By Chen Jie and Erik Nilsson (China Daily) Updated: 2012-06-07 10:51

Zhangjiagang's government is innovating policies to transform its migrant workers into 'new citizens'. Chen Jie and Erik Nilsson report in Zhangjiagang, Jiangsu province.

Fan Huiping has seen both sides of migrant life. He joined the exodus of workers who left Jiangsu province's Zhangjiagang city in the 1980s, when it was a poor farming settlement. He now lives among the 600,000 migrants who flock to his hometown-turned-boomtown, where the average annual per capita GDP is about $23,000 - 4 times the national figure. That's why he supports the city government's New Citizens Initiative, which seeks to better balance privileges enjoyed by migrants - whom the city instead calls "new citizens" - and locals.

Migrant workers moving from the outside in

Clockwise: A tourist tries a hand at shaving wood under the instruction of a Yonglian villager. A Yonglian villager surnamed Chen weaves bamboo wares. Elderly people in Yonglian enjoy billiards. [Photos/China Daily] 

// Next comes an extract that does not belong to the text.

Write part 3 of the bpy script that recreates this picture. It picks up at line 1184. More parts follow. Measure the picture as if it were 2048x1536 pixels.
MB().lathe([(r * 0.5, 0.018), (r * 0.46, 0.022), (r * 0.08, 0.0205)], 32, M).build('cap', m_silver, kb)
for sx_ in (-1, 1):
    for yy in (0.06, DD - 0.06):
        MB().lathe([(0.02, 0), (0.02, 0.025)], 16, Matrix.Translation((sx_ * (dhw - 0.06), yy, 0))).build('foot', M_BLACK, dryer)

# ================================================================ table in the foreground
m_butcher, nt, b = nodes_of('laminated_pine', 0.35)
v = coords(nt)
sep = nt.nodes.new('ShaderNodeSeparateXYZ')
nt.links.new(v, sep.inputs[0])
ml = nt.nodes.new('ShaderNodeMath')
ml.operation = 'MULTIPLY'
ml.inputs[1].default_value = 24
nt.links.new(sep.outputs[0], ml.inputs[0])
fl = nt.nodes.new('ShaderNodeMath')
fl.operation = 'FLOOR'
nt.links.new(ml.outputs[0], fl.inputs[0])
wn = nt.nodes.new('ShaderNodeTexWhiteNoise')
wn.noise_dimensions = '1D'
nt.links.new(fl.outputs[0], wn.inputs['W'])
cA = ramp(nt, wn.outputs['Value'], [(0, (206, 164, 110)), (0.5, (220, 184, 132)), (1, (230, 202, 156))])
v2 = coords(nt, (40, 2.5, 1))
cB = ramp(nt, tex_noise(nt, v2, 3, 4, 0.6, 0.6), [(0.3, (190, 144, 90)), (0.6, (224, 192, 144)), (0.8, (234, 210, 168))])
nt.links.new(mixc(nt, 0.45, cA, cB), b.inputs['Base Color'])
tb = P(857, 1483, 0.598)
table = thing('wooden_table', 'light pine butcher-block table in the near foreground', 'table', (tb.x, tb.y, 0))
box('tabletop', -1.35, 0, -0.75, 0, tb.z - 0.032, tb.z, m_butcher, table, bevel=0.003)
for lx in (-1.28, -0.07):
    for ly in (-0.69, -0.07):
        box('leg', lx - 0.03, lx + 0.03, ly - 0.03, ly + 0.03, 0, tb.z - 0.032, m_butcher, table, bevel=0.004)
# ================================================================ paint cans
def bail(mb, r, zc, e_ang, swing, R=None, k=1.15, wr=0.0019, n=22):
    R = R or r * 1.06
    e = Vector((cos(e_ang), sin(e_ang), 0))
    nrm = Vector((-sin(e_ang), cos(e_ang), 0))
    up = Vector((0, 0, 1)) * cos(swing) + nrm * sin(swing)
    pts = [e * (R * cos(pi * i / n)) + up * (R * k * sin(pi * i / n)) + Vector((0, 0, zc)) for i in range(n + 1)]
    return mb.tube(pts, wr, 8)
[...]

"Because I worked outside, I know the hardship," he says. "We need migrant workers. We must trust and help them."

Fan, who was born in Yongshun village, says he's also happy to see local rural and urban hukou (residency permits) equalize. In some cases, distinctions are completely erased by the city's experimental "jiating" (family) hukou.

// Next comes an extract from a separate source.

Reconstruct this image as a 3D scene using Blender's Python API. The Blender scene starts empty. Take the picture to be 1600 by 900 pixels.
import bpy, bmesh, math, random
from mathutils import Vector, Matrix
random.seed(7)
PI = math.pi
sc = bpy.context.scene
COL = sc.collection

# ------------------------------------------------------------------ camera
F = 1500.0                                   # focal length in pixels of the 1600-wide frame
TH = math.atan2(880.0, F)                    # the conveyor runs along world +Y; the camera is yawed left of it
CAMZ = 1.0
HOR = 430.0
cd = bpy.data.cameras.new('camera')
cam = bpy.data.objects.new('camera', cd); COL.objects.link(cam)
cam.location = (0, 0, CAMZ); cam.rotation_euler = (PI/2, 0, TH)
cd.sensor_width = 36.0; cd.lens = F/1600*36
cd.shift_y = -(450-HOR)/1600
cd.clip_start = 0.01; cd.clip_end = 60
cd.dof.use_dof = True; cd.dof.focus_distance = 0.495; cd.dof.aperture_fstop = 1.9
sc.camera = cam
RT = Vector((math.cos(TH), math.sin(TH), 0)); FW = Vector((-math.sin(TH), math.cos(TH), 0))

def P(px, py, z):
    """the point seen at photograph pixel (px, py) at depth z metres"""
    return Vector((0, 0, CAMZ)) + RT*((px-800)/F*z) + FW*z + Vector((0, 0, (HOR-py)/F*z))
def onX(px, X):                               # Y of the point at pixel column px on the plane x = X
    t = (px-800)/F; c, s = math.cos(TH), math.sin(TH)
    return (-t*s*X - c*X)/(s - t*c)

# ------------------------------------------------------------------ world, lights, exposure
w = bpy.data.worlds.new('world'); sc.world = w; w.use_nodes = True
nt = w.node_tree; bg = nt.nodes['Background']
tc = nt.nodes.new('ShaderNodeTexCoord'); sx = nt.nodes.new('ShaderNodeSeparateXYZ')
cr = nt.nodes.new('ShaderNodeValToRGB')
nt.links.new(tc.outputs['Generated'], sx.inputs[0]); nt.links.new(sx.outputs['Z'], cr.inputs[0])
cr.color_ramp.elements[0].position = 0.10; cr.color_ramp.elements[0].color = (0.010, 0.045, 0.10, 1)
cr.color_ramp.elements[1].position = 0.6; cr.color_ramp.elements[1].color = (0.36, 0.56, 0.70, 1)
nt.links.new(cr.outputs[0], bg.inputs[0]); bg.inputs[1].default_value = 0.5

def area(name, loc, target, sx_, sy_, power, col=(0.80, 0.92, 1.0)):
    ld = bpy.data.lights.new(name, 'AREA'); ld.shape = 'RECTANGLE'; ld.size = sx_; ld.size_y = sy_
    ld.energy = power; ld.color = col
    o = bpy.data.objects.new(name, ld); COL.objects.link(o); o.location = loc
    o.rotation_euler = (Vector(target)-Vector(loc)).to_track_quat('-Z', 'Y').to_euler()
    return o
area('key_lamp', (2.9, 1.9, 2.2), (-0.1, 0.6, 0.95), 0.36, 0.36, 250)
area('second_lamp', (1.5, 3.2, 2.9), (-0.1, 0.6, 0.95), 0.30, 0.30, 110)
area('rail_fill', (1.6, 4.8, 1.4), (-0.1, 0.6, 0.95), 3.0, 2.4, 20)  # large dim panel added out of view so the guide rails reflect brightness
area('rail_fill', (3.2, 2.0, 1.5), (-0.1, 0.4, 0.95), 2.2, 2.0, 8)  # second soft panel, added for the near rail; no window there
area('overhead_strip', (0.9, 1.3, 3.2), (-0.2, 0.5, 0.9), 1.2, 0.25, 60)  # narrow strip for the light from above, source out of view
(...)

Fan followed his brothers to Shaanxi's provincial capital Xi'an to work as a tailor for 16 years until his return in 2001. "People here couldn't afford school in the 1970s and '80s," Fan recalls. "My parents and their generation didn't believe education was important. They thought we should learn a trade, work outside and send money home."

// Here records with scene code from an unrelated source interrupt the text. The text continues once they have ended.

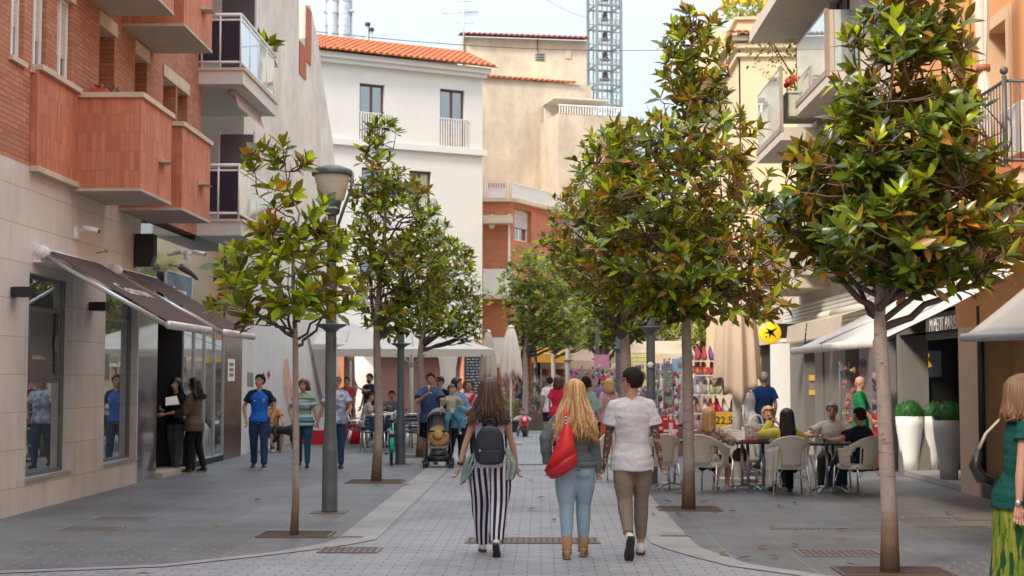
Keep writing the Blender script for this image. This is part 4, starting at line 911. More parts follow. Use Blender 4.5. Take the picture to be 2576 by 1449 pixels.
def leaves_mesh(name, pos, dirs, nrm, lens, wid, midx, mats, simple=False):
 """leaf blades: folded along the midrib, pointed, curling down a little"""
 n = len(pos); d = dirs / np.linalg.norm(dirs, axis=1, keepdims=True)
 s = np.cross(d, nrm); s /= np.linalg.norm(s, axis=1, keepdims=True) + 1e-9; u = np.cross(s, d)
 st = [(0, 0, 0), (.3, .8, .03), (.62, .95, .0), (1, 0, -.10)] if not simple else [(0, 0, 0), (.5, 1., .0), (1, 0, -.08)]
 V = []
 Ls = lens[:, None]; Ws = (lens * wid)[:, None]
 curl = np.random.RandomState(5).uniform(-.05, .22, (n, 1))
 for t, w, k in st:
  mid = pos + d * Ls * t - u * Ls * (curl * t * t)
  if w == 0: V.append(mid)
  else: V += [mid + s * Ws * w + u * Ws * .28, mid, mid - s * Ws * w + u * Ws * .28]
 V = np.stack(V, 1); k = V.shape[1]
 if simple: F = [(0, 1, 2), (0, 2, 3), (1, 4, 2), (2, 4, 3)]
 else: F = [(0, 1, 2), (0, 2, 3), (1, 4, 5, 2), (2, 5, 6, 3), (4, 7, 5), (5, 7, 6)]
 cnt = np.array([len(f) for f in F]); loops = np.concatenate([np.array(f) for f in F])
 LP = (loops[None, :] + (np.arange(n) * k)[:, None]).ravel()
 tot = np.tile(cnt, n); start = np.concatenate([[0], np.cumsum(tot)[:-1]])
 me = bpy.data.meshes.new(name); me.vertices.add(n * k); me.vertices.foreach_set('co', V.ravel().astype(np.float32))
 me.loops.add(len(LP)); me.loops.foreach_set('vertex_index', LP.astype(np.int32)); me.polygons.add(len(tot))
 me.polygons.foreach_set('loop_start', start.astype(np.int32)); me.polygons.foreach_set('loop_total', tot.astype(np.int32))
 for m in mats: me.materials.append(m)
 me.polygons.foreach_set('material_index', np.repeat(midx, len(F)).astype(np.int32)); me.polygons.foreach_set('use_smooth', np.ones(len(tot), bool))
 me.update(calc_edges=True); me.validate(); return me
def curve(p0, p1, lift, n=6, wob=.04, rr=None):
 rr = rr or rnd; out = []
 for i in range(n + 1):
  t = i / n; p = p0.lerp(p1, t); p.z += lift * (t * (1 - t)) * 2 - 0
  if 0 < i < n: p += Vector((rr.uniform(-wob, wob), rr.uniform(-wob, wob), rr.uniform(-wob, wob)))
  out.append(p)
 return out
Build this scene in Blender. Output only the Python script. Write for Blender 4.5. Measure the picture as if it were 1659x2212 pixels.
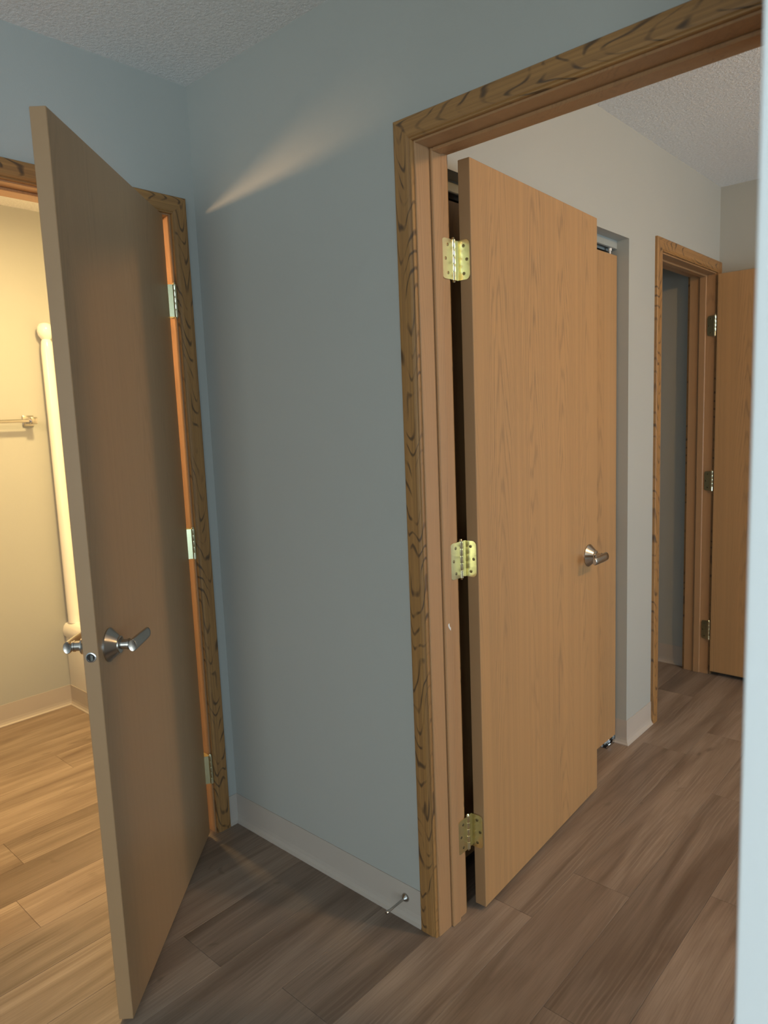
import bpy, bmesh, math, random
from mathutils import Vector, Matrix

random.seed(7)
for o in list(bpy.data.objects):
    bpy.data.objects.remove(o, do_unlink=True)
SC = bpy.context.scene
COL = SC.collection

# ------------------------------------------------------------------ camera
YAW, PITCH, ROLL = 0.7382, -0.1318, -0.0399
CAM = Vector((2.0116, -1.3726, 1.4042))
FPX = 1529.65
d = Vector((-math.cos(PITCH) * math.sin(YAW), math.cos(PITCH) * math.cos(YAW), math.sin(PITCH)))
rt = Vector((math.cos(YAW), math.sin(YAW), 0))
up = rt.cross(d)
r2 = math.cos(ROLL) * rt + math.sin(ROLL) * up
u2 = -math.sin(ROLL) * rt + math.cos(ROLL) * up
cd = bpy.data.cameras.new('camera')
cd.sensor_fit = 'VERTICAL'
cd.sensor_height = 36
cd.sensor_width = 27
cd.lens = FPX / 2212 * 36
cd.clip_start = 0.02
cd.dof.use_dof = True
cd.dof.focus_distance = 2.1
cd.dof.aperture_fstop = 4.2
cam = bpy.data.objects.new('camera', cd)
m = Matrix((r2, u2, -d)).transposed().to_4x4()
m.translation = CAM
cam.matrix_world = m
COL.objects.link(cam)
SC.camera = cam

# ------------------------------------------------------------------ world, lights, exposure
w = bpy.data.worlds.new('world')
SC.world = w
w.use_nodes = True
w.node_tree.nodes['Background'].inputs[0].default_value = (.55, .68, .85, 1)
w.node_tree.nodes['Background'].inputs[1].default_value = .5
SC.view_settings.view_transform = 'Standard'
SC.view_settings.look = 'None'
SC.view_settings.gamma = 1
SC.view_settings.exposure = 0
try:
    SC.view_settings.use_curve_mapping = False
except Exception:
    pass


def light(name, typ, loc, energy, color, rot=(0, 0, 0), size=None, size_y=None, radius=None, spread=None):
    l = bpy.data.lights.new(name, typ)
    l.energy = energy
    l.color = color
    if typ == 'AREA':
        l.shape = 'RECTANGLE'
        l.size = size
        l.size_y = size_y
        if spread:
            l.spread = spread
    elif radius:
        l.shadow_soft_size = radius
    o = bpy.data.objects.new(name, l)
    o.location = loc
    o.rotation_euler = rot
    COL.objects.link(o)
    return o


R90 = math.pi / 2
COOL = (.70, .87, 1.0)
WARM = (1.0, .70, .40)
TILT = math.radians(6)
light('bedroom_daylight', 'AREA', (4.36, 1.15, 1.1), 47, (.66, .86, 1.0), (0, R90 - TILT, 0), 1.4, 1.5)
light('living_daylight', 'AREA', (4.96, -2.75, 1.12), 63, (.60, .83, 1.0), (0, R90 + .1, 0), 1.9, 2.0)
light('rear_fill_light', 'AREA', (3.4, -4.96, 1.12), 80, (.90, 1.0, .98), (R90 + .2, 0, 0), 2.0, 1.9)  # added fill for hallway ceiling, wall and pale corner; no known source
light('bedroom_lamp_light', 'POINT', (3.0, .9, 2.34), 57, (1.0, .60, .25), radius=.07)
light('bathroom_lamp_light', 'AREA', (-.5, -.02, 2.40), 45, (1.0, .69, .275), (0, 0, 0), .16, .16)
light('vanity_bulb_light', 'POINT', (-.29, -1.05, 1.985), 35, (1.0, .62, .32), radius=.04)

# ------------------------------------------------------------------ materials


def new_mat(name):
    mt = bpy.data.materials.new(name)
    mt.use_nodes = True
    nt = mt.node_tree
    b = nt.nodes['Principled BSDF']
    return mt, nt, b


def N(nt, t, **kw):
    n = nt.nodes.new(t)
    for k, v in kw.items():
        if k.startswith('i_'):
            n.inputs[k[2:].replace('_', ' ')].default_value = v
        else:
            setattr(n, k, v)
    return n


def L(nt, a, ao, b, bi):
    nt.links.new(a.outputs[ao], b.inputs[bi])


def ramp(nt, stops):
    r = nt.nodes.new('ShaderNodeValToRGB')
    e = r.color_ramp.elements
    while len(e) < len(stops):
        e.new(.5)
    for i, (p, c) in enumerate(stops):
        e[i].position = p
        e[i].color = (*c, 1) if len(c) == 3 else c
    return r


def mapping(nt, scale, coord='Object'):
    tc = N(nt, 'ShaderNodeTexCoord')
    mp = N(nt, 'ShaderNodeMapping')
    mp.inputs['Scale'].default_value = scale
    L(nt, tc, coord, mp, 'Vector')
    return mp


def mixc(nt, fac, a, b, mode='MIX'):
    """fac / a / b: (node, output) or constant"""
    mx = N(nt, 'ShaderNodeMix', data_type='RGBA', blend_type=mode)
    for sock, v in ((0, fac), (6, a), (7, b)):
        if isinstance(v, tuple) and hasattr(v[0], 'outputs'):
            nt.links.new(v[0].outputs[v[1]], mx.inputs[sock])
        elif sock == 0:
            mx.inputs[0].default_value = v
        else:
            mx.inputs[sock].default_value = (*v, 1)
    return mx


def math_n(nt, op, a, b=None, c=None):
    n = N(nt, 'ShaderNodeMath', operation=op)
    for i, v in enumerate((a, b, c)):
        if v is None:
            continue
        if isinstance(v, tuple):
            nt.links.new(v[0].outputs[v[1]], n.inputs[i])
        else:
            n.inputs[i].default_value = v
    return n


def paint(name, col, bump=.02, scale=260, rough=.55):
    mt, nt, b = new_mat(name)
    mp = mapping(nt, (1, 1, 1))
    n1 = N(nt, 'ShaderNodeTexNoise')
    n1.inputs['Scale'].default_value = 2.2
    n1.inputs['Detail'].default_value = 3
    L(nt, mp, 0, n1, 'Vector')
    c2 = tuple(x * .95 for x in col)
    mx = mixc(nt, (n1, 'Fac'), col, c2)
    L(nt, mx, 2, b, 'Base Color')
    n2 = N(nt, 'ShaderNodeTexNoise')
    n2.inputs['Scale'].default_value = scale
    n2.inputs['Detail'].default_value = 2
    L(nt, mp, 0, n2, 'Vector')
    bp = N(nt, 'ShaderNodeBump')
    bp.inputs['Strength'].default_value = bump * 5
    bp.inputs['Distance'].default_value = .002
    L(nt, n2, 'Fac', bp, 'Height')
    L(nt, bp, 0, b, 'Normal')
    b.inputs['Roughness'].default_value = rough
    return mt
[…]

But Fan believes his 16-year-old son needs more. "I know how important study and degrees are," Fan says.

"That's a mindset shift."

Decades ago, entire villages would work in one trade. Fan's concentrated on tailoring, while his wife's became drivers. It was virtually unheard of for a woman - especially from the countryside - to learn to drive when she started in 1987. Their household can earn about 13,000 yuan ($2,000) a month - several times more than cabbies in mega-cities.

Fan was able to swap his rural hukou for an urban one when he bought a downtown house in 2002. "But I don't sense much difference between urbanites and villagers anymore," he says.

According to tradition, his parents should have given him a home when he married in 1994. But his brothers already shared the four-room, two-story house his parents constructed. And the rural-urban integration policy forbade farmers from building.

"The rule changed later, but I had to buy an apartment," Fan says. He purchased a 102-square-meter apartment for 80,000 yuan. He later traded that for a 300,000 yuan 190-sq-m dwelling. He paid with money given by his parents and lent by his brothers, whom he later successfully sued for his share of their house.

"Even though they live in the village and I live in the city, our standards of living are about the same," Fan says. "But I earn more because I returned earlier and started driving."

He recalls there were no official cabs when he and his wife, Song Huafang, returned after starting to drive in Xi'an in 1998. "We had little money back then," Liang says. He got a better car in 2000 and traded up again in 2003, when he borrowed 400,000 yuan for the car and taxi license.

Zhangjiagang now has nearly 500 registered cabs. With the city's development and policies favorable to migrant workers, some, like Dai Weidong, have found prosperity unlikely elsewhere. Dai never imagined his family could earn 100,000 yuan a year when he arrived from Jiangsu's Lianshui in 1994 at age 24. He earned 7 yuan a day doing odd jobs. "I came because my parents were sick," he says. "Our living conditions were dismal. It was hard."

He left school to work in the fields before a friend told him there were jobs in Zhangjiagang. Dai landed a position at Zhangjiagang City Huagongjixie Factory and was made a permanent employee with a 300 yuan monthly salary within six months. "I worked hard, studied on my own at night and impressed the boss," he recalls.

Because Dai had dropped out of his third year of middle school, he worried he didn't have the necessary qualifications.

"Zhangjiagang offered a dream but I didn't know how to make money without skills," he says.

So, Dai compensated for his lack of formal education with self-study. He excelled to the point he was the only migrant worker representative from Jiangsu among 1,000 nationwide awarded at the Great Hall of the People in 2008.

Dai's wife, whom he married in 1990, also works at the factory, which has grown from a plant of 200 to a listed limited liability company with 3,000 employees and its own dock.